Le Turkménistan remporte notamment le triste record du nombre d’événements avec 184 fuites recensées mais aussi celui de la fuite la plus importante. C’était en août dernier près d’un important pipeline qui a laissé échappé 427 tonnes de méthane par heure, relâchant au total l'équivalent de ce qu’émettent 67 millions de voitures en circulation.
"Certaines fuites sont délibérées, évacuant dans l'air le gaz indésirable libéré du sous-sol lors du forage de pétrole, et certaines sont accidentelles, provenant d'équipements mal entretenus ou mal réglementés", précise le quotidien britannique.
55 bombes à méthane
Pour rappel, le méthane est le deuxième plus important gaz à effet de serre après le CO2. Il est aujourd’hui responsable de 25% des émissions de gaz à effet de serre mondiales et a contribué au tiers de l'augmentation de la température depuis la période pré-industrielle. Surtout, c’est un gaz au pouvoir de réchauffement 82 fois plus important que celui du CO2 sur une période de vingt ans. Mais sa durée de vie d’une dizaine d’années seulement, contre 100 ans pour le C02, en fait un puissant levier dans la lutte contre le changement climatique.
Selon le Giec, une réduction de ses émissions de 45% d'ici 2030, empêcherait une augmentation de la température de 0,3°C d'ici à 2040, et jusqu'à 0,8°C d'ici à la fin du siècle. Pour l’instant, ce n’est pas la trajectoire observée, bien au contraire. Les émissions de méthane ne cessent d'augmenter et les fuites dans l’industrie pétro-gazières ont crû de 50% entre 2000 et 2019. The Guardian recense 55 bombes à méthane en construction, les trois principales se trouvant en Amérique du Nord.
Pourtant, "les réductions de méthane sont parmi les options les moins chères pour limiter le réchauffement climatique à court terme", a déclaré Fatih Birol, directeur de l'Agence internationale de l'énergie (AIE). "Il n'y a tout simplement aucune excuse." "Il faudrait moins de 3% des revenus accumulés par les sociétés pétrolières et gazières dans le monde l'année dernière pour réunir les 100 milliards de dollars d'investissements nécessaires pour atteindre une réduction de 75 % des émissions de méthane provenant du pétrole et du gaz", indique ainsi l’AIE dans son rapport Global Methane Tracker 2023 publié le 21 février.
L'accord de Paris remis en question
"L'accélération du méthane est peut-être le facteur le plus important qui remet en question nos objectifs de l'accord de Paris.
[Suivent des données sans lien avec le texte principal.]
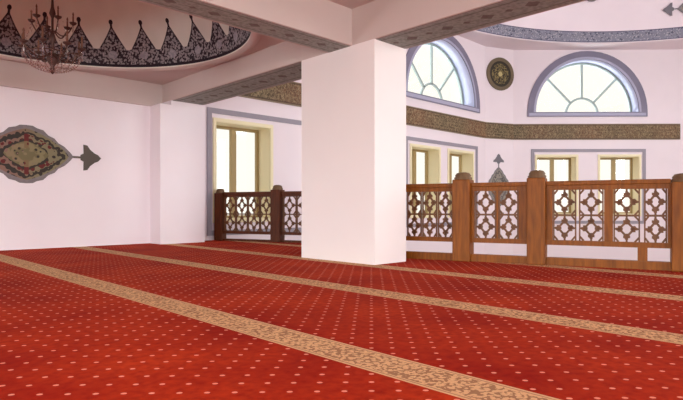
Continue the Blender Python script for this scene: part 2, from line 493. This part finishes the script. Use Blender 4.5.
# ---------------------------------------------------------------- windows
WN = [0]
def window_root(F):
    WN[0] += 1
    r = empty('window_%d' % WN[0]); r.matrix_world = F; struct(r); return r
def rect_window(F, x0, x1, z0=WZ0, z1=WZ1, casing=True, nm=1):
    r = window_root(F); c = .075
    if casing: plate('window_casing', [rect(x0 - c, x1 + c, z0 - c, z1 + c), rect(x0, x1, z0, z1)], .03, M_cream, r)
    b = MB(); y0, y1 = -T + .04, -T + .12                     # local z of the sash
    fw_ = .075
    def bx(a, bb, c0, c1, d0=y0, d1=y1): b.box(a, bb, c0, c1, d0, d1)
    bx(x0, x0 + fw_, z0, z1); bx(x1 - fw_, x1, z0, z1); bx(x0 + fw_, x1 - fw_, z0, z0 + fw_); bx(x0 + fw_, x1 - fw_, z1 - fw_, z1)
    for k in range(nm):
        xm = x0 + (x1 - x0) * (k + 1) / (nm + 1); bx(xm - .065, xm + .065, z0 + fw_, z1 - fw_, y0, y1 + .02)
    b.build('window_frame', M_frame, r)
    MB().box(x0 + fw_, x1 - fw_, z0 + fw_, z1 - fw_, y0 + .03, y0 + .038).build('window_pane', M_glass, r)
    MB().box(x0, x1, z0 - .001, z0 + .02, y1, -.0).build('window_sill', M_cream, r)
    for a_, b_ in ((x0 - .001, x0 + .012), (x1 - .012, x1 + .001)): MB().box(a_, b_, z0 + .02, z1 - .012, y1, .0).build('window_jamb', M_cream, r)
    MB().box(x0 - .001, x1 + .001, z1 - .012, z1 + .001, y1, .0).build('window_head', M_cream, r)
    return r
def surround(name, F, x0, x1, z0=.10, z1=2.87, w_=.11, holes=None):
    o = plate(name, [rect(x0, x1, z0, z1), rect(x0 + w_, x1 - w_, z0 + w_, z1 - w_)], .03, M_band2); o.matrix_world = F; struct(o)
def arch_window(F, cx):
    r = window_root(F)
    z = ARCH_Z
    outer = [(cx - 2.21, z - .17), (cx + 2.21, z - .17)] + arch(cx, z, 2.21, 2.26)
    plate('window_surround', [outer, arch(cx, z, ARCH_R, ARCH_H)], .04, M_band, r)
    plate('window_surround_edge', [arch(cx, z, ARCH_R + .085, ARCH_H + .085), arch(cx, z, ARCH_R + .004, ARCH_H + .004)], .045, M_pale, r)
    plate('window_surround_foot', [rect(cx - 2.15, cx + 2.15, z - .135, z - .035)], .046, M_pale, r)
    plate('window_reveal', [arch(cx, z, ARCH_R + .003, ARCH_H + .003), arch(cx, z, ARCH_R - .012, ARCH_H - .012)], T - .13, M_lav, r, Matrix.Translation((0, 0, -T + .13)))
    b = MB(); zz = -T + .08
    R = ARCH_R; H = ARCH_H; N = 28
    P = arch(cx, z, R - .04, H - .04, N)
    for p, q in zip(P, P[1:]): b.bar((p[0], p[1], zz), (q[0], q[1], zz), .085, .07, (0, 0, 1))
    Q = arch(cx, z, .60, .60, 16)
    for p, q in zip(Q, Q[1:]): b.bar((p[0], p[1], zz), (q[0], q[1], zz), .075, .06, (0, 0, 1))
    for a in (45, 90, 135):
        t = math.radians(a); b.bar((cx + .6 * math.cos(t), z + .6 * math.sin(t), zz), (cx + (R - .05) * math.cos(t), z + (H - .05) * math.sin(t), zz), .078, .06, (0, 0, 1))
    b.box(cx - R, cx + R, z, z + .08, zz - .04, zz + .04)
    b.build('window_frame', M_frame2, r)
    plate('window_pane', [arch(cx, z, R - .04, H - .04)], .008, M_glass, r, Matrix.Translation((0, 0, zz)))
for a, b_ in L_win: rect_window(F_left, a, b_)
for a, b_ in R_win: rect_window(F_far, a, b_)
for a, b_ in ((2.4, 3.8), (4.8, 6.2)): rect_window(F_right, a, b_)
arch_window(F_left, 14.70); arch_window(F_far, 3.41); arch_window(F_right, 4.3)
surround('trim_13', F_left, 5.98, 10.42); surround('trim_14', F_left, 12.72, 16.78); surround('trim_15', F_far, 1.34, 5.56)
for a, b_ in back_holes: rect_window(F_back, a, b_, .35, 2.15, nm=2)
for a, b_ in side_holes: rect_window(F_side, a, b_, .35, 2.15, nm=2)
for a, b_ in hall_holes: rect_window(F_side, a, b_, 1.0, 5.0, nm=2)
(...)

Donc, supprimer les super-émetteurs est une évidence pour ralentir la hausse", explique le professeur Euan Nisbet, du Royal Holloway de l'Université de Londres au Royaume-Uni, auprès du Guardian.
Un engagement mondial sur le méthane, visant à réduire les émissions d'origine humaine de 30% d'ici 2030, a été annoncé lors du sommet sur le climat Cop26 de l'ONU à Glasgow en 2021. Le nombre de nations soutenant cet engagement a maintenant atteint 150, bien que certains pays clés n'aient pas signé, comme la Russie, la Chine, le Turkménistan, l'Iran et l'Inde.
Des réglementations commencent également à voir le jour. Aux États-Unis, par exemple, les entreprises devront payer 900 dollars la tonne pour les fuites de méthane à partir de 2024, pour atteindre 1 500 dollars la tonne en 2026. L'Union européenne a également proposé des réglementations obligeant les entreprises à colmater les fuites et à interdire l’éventage et le torchage de routine.